I cannot unriddle that riddle. I cannot explain the ways of God in such a way that all is made plain and God’s generous, gracious abundance is reconciled with a world of deprivation and suffering. But, as W. H. Auden has said about similar questions of how it all fits together:

    I can at least confine
    Your vanity and mine
    To stating timidly. . . [W. H. Auden, “Law like love,” lines 51-53]

 . . . that there is an important clue in what happens in the face of Jesus’s apparent reluctance to help out. Mary issues a very clear command. “Do whatever he tells you.” And those to whom she speaks, do as they have been told.
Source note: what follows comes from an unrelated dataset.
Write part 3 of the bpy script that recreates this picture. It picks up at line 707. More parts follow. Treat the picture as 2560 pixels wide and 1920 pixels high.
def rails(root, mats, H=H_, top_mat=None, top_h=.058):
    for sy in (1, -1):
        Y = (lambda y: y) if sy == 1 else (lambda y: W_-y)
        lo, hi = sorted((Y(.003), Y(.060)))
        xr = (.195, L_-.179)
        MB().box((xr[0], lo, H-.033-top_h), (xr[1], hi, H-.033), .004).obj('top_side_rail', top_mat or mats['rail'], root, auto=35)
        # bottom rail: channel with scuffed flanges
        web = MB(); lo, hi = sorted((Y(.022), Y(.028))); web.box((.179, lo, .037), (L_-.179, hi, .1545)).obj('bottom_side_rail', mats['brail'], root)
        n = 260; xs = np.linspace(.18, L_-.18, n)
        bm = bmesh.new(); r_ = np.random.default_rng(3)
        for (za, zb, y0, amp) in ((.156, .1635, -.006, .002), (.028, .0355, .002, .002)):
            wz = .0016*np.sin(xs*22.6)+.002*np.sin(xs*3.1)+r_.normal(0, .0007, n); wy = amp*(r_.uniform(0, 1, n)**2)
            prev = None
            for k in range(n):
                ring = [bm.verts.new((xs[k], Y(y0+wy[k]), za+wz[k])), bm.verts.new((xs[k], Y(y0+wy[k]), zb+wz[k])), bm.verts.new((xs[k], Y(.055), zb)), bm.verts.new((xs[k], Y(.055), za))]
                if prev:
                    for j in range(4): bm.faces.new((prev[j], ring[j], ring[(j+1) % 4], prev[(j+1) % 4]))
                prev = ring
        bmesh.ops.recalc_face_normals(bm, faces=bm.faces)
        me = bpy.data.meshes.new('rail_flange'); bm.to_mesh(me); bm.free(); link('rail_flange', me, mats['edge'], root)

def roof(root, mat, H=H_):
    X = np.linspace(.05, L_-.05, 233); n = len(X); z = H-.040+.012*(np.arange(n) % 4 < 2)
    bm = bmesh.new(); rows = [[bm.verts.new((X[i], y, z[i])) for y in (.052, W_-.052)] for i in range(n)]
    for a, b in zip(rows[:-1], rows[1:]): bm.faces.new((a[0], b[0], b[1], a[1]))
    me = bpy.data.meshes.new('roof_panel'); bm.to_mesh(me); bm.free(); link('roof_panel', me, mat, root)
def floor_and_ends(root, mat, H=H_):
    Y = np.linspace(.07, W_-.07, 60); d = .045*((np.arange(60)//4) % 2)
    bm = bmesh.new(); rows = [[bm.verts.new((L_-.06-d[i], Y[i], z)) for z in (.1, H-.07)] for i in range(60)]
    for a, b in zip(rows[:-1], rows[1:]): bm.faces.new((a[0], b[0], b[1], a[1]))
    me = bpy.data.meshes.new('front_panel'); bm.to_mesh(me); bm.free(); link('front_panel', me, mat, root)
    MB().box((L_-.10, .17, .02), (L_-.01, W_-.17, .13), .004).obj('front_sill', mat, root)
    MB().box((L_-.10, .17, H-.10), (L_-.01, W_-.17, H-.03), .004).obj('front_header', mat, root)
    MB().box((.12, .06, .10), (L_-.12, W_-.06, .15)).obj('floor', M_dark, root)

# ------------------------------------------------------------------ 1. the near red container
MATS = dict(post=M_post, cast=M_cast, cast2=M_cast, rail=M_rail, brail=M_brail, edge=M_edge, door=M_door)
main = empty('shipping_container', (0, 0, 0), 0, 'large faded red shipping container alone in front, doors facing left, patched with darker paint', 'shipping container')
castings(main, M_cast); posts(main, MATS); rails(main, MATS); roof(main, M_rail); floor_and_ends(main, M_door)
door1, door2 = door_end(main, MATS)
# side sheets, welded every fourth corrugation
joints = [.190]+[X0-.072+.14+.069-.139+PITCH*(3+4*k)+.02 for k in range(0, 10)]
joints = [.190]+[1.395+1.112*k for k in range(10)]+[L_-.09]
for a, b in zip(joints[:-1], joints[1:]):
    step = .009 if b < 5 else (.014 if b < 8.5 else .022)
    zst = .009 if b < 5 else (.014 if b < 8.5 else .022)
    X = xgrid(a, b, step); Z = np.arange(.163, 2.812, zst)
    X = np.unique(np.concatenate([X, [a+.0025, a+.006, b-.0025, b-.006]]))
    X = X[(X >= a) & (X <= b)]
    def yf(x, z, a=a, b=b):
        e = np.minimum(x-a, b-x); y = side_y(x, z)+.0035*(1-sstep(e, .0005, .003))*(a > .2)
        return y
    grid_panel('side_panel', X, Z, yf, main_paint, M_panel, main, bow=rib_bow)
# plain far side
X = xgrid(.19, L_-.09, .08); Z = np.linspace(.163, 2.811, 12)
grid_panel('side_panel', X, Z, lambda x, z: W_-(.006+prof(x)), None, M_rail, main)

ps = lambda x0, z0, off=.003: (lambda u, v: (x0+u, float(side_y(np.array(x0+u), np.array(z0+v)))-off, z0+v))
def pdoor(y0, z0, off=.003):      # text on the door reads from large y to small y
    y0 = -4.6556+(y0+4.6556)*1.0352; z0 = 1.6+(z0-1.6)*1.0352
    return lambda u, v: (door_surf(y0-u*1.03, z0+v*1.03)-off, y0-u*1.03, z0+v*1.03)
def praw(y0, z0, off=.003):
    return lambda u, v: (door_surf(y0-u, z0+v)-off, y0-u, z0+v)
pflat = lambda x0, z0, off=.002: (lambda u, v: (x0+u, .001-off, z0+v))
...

    It doesn’t answer all the questions this text raises; and it certainly doesn’t even begin to make all streams and wells run clean and clear; it doesn’t begin to stop all the bombs or put food on all the empty tables, but it does provide simple clear instructions for you and me.

Do whatever he tells you. Apart from all the theologizing and interpreting and questioning and doubting there is something we can do that will at least make a start. We can do whatever Jesus tells us to do. Whether or not there should be popes and prelates and archbishops and priests; whether or not there should be creeds and canons, there is that clear opportunity for us to purify at least some of the water in the world, pray and work for the peace that will stop all the bombs, work for the just distribution of the world’s resources. In short we can do what Jesus tells us: ‘“. . . you shall love the Lord your God with all your heart, and with all your soul, and with all your mind, and with all your strength." And "You shall love your neighbor as yourself."’

    How much wine might flow, how much laughter might there be, how much justice and mercy might flow down like a might river if we and all who claim Jesus as our Lord would do this which he has clearly told us to do?